А не закладываются ли здесь, в этом возрасте, в этих мелочах жизни краеугольные камни будущего здания человеческой личности? Не зачинаются ли здесь два будущих разных характера, с которыми потом встретится школа и тоже отнесется по-разному к ним, глядя по тому — в ком, в каком человеке, в какой педагогической душе будет олицетворена эта школа? Она может поддержать хорошее и выправить, смягчить плохое и, наоборот, может заморозить пробившиеся добрые ростки и усугубить злые, и человек пойдет дальше по жизненному конвейеру, принимая одно, отталкиваясь от другого, и вот он уже — характер, самостоятельная и действующая единица жизни. Но как же все-таки сложилась эта единица? Все ли нам ясно, да и стараемся ли мы это выяснить и отдать себе отчет в совершившемся?
Вот почему, для начала, я хочу предложить один такой очень искренний отчет, вернее, самоотчет и самоанализ. Это — письма одного известного полярного летчика, коммуниста, человека безграничного мужества, много раз смотревшего в лицо смерти, человека честного, сурового к себе и к людям, и несгибаемого и потому порвавшего с собственным сыном, оказавшимся ниже его нравственных требований.
В Русском музее, в Ленинграде, есть интересная картина известного художника-демократа Ярошенко: «Спор старого с молодым». Старик отец и сын. Отец сидит, откинувшись в кресло. Он, видимо, что-то сказал, какой-то свой, решающий аргумент, но сын — горячий, убежденный, устремленный — говорит ему что-то неопровержимое и страстное. Рука отца нетерпеливым движением пытается остановить этот наступательный поток мысли, но не может, потому что новое сильнее, новое неудержимо и всесильно. А здесь…

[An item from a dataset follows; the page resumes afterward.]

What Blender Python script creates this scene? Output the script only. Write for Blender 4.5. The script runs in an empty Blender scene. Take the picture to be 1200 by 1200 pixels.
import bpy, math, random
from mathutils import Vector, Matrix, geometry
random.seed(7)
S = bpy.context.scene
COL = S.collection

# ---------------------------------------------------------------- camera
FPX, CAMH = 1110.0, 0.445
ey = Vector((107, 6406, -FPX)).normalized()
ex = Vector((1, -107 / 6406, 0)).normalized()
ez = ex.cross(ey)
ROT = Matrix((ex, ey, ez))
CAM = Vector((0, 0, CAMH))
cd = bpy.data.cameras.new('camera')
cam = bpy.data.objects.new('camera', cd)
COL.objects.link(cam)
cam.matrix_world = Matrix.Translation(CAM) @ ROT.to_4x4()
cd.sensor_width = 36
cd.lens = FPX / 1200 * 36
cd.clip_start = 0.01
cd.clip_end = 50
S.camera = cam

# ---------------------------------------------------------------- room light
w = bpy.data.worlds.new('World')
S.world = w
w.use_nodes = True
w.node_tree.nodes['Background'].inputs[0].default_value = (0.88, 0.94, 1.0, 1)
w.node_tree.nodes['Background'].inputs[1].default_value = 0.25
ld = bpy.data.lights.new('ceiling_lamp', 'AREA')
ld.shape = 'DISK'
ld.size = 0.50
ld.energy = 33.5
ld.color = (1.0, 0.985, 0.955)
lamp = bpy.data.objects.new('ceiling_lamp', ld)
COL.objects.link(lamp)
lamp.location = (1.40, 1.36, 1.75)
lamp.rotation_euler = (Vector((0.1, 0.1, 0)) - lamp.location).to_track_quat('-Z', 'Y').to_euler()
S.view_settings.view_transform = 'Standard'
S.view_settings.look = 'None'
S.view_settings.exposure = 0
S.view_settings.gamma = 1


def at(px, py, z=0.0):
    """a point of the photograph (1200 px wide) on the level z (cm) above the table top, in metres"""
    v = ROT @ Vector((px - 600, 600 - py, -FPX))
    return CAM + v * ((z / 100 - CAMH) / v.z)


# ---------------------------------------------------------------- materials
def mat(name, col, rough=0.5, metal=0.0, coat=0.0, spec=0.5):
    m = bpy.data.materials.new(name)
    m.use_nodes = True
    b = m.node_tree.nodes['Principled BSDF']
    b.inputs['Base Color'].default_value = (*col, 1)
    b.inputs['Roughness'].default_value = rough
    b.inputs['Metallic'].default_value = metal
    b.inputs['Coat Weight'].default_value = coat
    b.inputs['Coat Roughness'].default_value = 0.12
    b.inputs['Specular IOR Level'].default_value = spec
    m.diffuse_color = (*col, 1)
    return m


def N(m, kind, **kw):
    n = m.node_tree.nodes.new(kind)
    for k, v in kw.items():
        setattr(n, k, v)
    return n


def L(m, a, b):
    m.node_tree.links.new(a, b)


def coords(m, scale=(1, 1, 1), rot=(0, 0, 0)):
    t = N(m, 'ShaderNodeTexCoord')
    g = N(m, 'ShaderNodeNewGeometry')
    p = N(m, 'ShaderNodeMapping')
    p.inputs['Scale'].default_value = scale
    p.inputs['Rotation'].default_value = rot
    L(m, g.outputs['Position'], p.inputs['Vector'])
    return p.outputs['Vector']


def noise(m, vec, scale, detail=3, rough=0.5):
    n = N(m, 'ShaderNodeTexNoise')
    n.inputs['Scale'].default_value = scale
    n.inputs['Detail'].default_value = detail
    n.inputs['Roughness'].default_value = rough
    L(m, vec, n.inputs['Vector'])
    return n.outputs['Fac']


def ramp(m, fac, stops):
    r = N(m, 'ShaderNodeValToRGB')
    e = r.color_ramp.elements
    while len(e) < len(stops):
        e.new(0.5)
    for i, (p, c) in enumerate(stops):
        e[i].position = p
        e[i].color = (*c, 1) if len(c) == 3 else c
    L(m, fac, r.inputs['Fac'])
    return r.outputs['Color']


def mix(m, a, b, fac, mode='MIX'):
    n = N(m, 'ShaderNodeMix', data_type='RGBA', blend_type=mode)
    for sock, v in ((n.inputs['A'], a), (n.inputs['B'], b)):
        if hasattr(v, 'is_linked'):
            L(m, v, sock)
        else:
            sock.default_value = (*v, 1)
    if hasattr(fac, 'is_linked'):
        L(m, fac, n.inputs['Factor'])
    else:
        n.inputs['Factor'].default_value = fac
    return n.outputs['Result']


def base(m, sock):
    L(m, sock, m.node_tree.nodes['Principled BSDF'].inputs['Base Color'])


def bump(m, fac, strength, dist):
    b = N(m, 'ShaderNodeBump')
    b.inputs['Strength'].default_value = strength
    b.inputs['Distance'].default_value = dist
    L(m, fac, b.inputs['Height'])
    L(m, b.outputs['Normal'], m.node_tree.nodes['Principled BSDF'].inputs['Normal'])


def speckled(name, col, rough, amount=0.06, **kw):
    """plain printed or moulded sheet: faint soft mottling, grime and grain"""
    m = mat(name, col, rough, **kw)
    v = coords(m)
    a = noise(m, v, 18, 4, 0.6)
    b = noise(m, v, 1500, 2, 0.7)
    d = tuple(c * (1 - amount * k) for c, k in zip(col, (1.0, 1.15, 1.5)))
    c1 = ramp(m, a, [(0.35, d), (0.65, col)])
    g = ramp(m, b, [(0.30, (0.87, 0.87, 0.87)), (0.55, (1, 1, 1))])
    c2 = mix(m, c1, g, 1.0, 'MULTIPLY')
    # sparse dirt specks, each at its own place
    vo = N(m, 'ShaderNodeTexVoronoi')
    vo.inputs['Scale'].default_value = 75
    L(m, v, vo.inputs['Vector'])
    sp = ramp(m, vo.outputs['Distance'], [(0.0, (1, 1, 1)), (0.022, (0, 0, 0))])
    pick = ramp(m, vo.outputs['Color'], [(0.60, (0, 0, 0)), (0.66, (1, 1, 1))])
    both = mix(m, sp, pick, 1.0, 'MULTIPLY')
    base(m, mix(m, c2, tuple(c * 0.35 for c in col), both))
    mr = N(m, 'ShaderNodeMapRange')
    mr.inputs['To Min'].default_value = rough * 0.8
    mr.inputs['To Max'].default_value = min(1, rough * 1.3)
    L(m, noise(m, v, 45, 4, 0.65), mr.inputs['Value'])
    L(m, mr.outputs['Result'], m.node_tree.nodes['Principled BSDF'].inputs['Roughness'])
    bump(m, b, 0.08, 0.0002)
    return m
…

Впрочем, давайте прочитаем сами письма.
15.XI.
Я уже давно понял, мое молчание лишь углубляет отчужденность между нами. Оно недостаточно ощутимо для тебя и даже, вероятно, укрепляет в заблуждениях относительно случившегося. Однако мне очень не легко заставить себя дать законченную форму тем мыслям, которые уже давно лишили меня покоя.